Knowing we had one more day to enjoy the town, we asked if our Defender driver could take us to our first stop, the Killingworth Castle in Wooten. She was happy to oblige and dropped us at this 15th-century, preeminent Cotswolds gastropub with three AA Rosettes. We were given a table by the window and treated like long-lost family members. I truly can’t say which was better, the service or the food, but we feasted on an exquisite two-course meal and shared a luscious dessert. 

Touring the only non-royal palace in England

woman by bridge© Tobey Grumet
Picturesque views await you in the Cotswolds

And good thing we were fortified because our next stop was Blenheim Palace, a UNESCO World Heritage site, but best known as the birthplace of Winston Churchill. The folks at Killingworth were nice enough to call a taxi (if you do decide to go sans vehicle, be forewarned: Even if Uber says they are coming, they are most definitely not). 

Blenheim Palace was gifted by Queen Anne to the First Duke of Marlborough, John Churchill, for his victory at the Battle of Blenheim (in Germany, not England). It’s also the only non-royal palace in England, which I found interesting as an American. 

Next, we moved on to the Churchill Exhibition because it turns out Winston Churchill is fascinating. As Brooklyn residents, my husband and I did know that Churchill’s mother was born in Cobble Hill, then married into the British aristocracy as what is known as a “dollar duchess” (Gilded Age fans will know the phrase) to help save the family’s fortune. But, I bet you’d never guess that Churchill also gave us the very first romper? Dubbed the Siren Suit in WW2, he created this now-popular one-piece to easily get on and off during air raids. Wartime prime minister and fashion icon: who knew?

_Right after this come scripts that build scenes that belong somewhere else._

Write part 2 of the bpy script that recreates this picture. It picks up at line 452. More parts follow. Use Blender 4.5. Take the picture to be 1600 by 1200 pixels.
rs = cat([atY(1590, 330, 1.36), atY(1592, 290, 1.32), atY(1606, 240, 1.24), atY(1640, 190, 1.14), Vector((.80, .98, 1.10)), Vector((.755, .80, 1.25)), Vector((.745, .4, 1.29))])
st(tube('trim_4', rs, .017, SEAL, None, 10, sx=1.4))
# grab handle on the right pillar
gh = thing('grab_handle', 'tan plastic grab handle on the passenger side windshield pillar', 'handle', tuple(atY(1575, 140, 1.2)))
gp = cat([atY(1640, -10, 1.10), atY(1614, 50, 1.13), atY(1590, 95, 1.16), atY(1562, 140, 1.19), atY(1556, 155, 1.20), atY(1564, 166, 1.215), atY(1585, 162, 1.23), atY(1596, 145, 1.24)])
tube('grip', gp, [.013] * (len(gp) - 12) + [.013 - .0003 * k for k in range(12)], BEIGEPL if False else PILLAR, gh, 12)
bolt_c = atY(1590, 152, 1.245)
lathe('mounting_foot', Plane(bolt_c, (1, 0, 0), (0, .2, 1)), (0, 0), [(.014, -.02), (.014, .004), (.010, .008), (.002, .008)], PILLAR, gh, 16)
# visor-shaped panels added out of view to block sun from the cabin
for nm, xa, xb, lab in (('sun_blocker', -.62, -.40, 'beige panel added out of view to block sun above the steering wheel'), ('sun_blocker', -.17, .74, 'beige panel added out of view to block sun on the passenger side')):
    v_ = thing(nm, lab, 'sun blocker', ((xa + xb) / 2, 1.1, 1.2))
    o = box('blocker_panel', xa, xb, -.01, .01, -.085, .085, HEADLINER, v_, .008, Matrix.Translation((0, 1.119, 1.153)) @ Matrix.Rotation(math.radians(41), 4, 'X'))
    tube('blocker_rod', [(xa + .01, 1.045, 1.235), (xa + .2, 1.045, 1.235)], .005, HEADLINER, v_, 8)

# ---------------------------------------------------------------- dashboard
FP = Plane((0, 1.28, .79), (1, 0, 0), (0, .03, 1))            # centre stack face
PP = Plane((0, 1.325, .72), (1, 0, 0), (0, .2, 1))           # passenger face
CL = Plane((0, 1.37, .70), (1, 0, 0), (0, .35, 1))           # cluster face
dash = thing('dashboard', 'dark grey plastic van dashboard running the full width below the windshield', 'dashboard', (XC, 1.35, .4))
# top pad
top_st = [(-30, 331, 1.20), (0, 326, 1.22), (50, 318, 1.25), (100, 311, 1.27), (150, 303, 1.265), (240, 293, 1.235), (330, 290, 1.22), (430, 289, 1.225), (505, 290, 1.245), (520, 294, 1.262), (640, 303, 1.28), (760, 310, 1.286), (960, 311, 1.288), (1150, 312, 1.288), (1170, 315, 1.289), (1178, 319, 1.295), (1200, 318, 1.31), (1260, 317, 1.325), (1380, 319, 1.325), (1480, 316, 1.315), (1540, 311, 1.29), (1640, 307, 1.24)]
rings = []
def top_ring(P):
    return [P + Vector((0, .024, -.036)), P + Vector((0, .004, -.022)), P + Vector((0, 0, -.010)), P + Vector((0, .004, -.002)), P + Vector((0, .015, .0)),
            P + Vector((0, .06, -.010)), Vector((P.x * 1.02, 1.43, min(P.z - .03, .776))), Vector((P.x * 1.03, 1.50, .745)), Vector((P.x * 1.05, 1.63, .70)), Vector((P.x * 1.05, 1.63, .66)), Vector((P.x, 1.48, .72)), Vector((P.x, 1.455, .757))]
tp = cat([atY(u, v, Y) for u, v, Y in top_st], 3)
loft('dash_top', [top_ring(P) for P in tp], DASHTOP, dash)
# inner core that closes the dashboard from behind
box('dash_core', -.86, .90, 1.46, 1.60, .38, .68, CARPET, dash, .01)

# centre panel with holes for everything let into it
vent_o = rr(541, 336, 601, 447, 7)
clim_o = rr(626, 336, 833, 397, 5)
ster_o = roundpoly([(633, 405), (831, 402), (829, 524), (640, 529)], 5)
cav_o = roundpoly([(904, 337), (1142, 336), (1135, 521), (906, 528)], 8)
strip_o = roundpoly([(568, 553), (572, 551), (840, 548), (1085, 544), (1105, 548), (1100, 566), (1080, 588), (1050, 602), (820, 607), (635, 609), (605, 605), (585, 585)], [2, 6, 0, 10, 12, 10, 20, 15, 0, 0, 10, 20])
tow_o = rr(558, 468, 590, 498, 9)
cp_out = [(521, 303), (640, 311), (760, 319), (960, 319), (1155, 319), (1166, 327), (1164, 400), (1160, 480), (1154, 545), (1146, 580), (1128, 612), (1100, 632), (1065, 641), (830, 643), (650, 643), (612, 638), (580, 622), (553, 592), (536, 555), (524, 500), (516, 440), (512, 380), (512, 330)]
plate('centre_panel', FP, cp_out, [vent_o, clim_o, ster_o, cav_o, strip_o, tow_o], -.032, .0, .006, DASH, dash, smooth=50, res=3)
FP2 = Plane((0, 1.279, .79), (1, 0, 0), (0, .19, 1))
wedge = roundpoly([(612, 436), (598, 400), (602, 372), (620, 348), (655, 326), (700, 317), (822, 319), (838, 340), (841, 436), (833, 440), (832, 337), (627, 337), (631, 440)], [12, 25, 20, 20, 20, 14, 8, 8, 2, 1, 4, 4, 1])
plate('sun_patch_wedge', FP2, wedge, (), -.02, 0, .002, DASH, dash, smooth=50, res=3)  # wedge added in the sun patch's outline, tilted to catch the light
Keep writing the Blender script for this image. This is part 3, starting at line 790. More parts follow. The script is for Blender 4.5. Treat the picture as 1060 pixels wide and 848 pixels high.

By the time we were done, it was nearly dark, so we set out to see as much of the acres of grounds that surround the palace, sheep included. 

Last licks in the Burford, and the Cotswolds

lake in cotswolds© Tobey Grumet
We will be back for another Cotswolds stay

That evening, we stuck close to the hotel and had dinner at Horn, The Bull’s signature restaurant. I hate to admit it, but there’s nothing I like better than a savory pie, and nobody does it better than the Brits. So snarfing down the Bull Pie, which was buttery pastry filled with beef and gravy, was like a giant English hug. If there’s one thing I can promise? You will eat well in the Cotswolds.

Our train back to London was at 4pm, and the concierge suggested we take a trip to the Burford Garden Center, which, if you didn’t know, is what lots of English people do on weekends. Just a 15-minute walk up the Burford hill and through some small lanes meant we also had a chance to see the top of the village — which was lined with picturebook-perfect stone houses and Pollarded Lime Trees. The view from the top of the hill was a fabulous panorama of a snapshot in time. We also got to peek at some of the larger, more spectacular homes in the neighborhood, and we dreamed out loud about how we might be able to retire here someday. Or at least get invited in for tea. 

The Garden Center was a trip. We had a grand time people-watching and eyeing up grossly overpriced furniture and gourmet goods. 

Finally, it was time to get back to London, but not without a stop at the Royal Oak pub just steps from the Bull. If you couldn’t guess, this too is a 17th-century inn, and was heaving with crowds for Sunday lunch. We had a quick chat with the bartender, sucked down a few pints, grabbed our bags, and hopped in our taxi. As we left town, we felt as if we were saying goodbye to an old friend. Would we be back? With so much more to see, the answer is a definitive yes. In fact, I hear spring in the Cotswolds is delightful.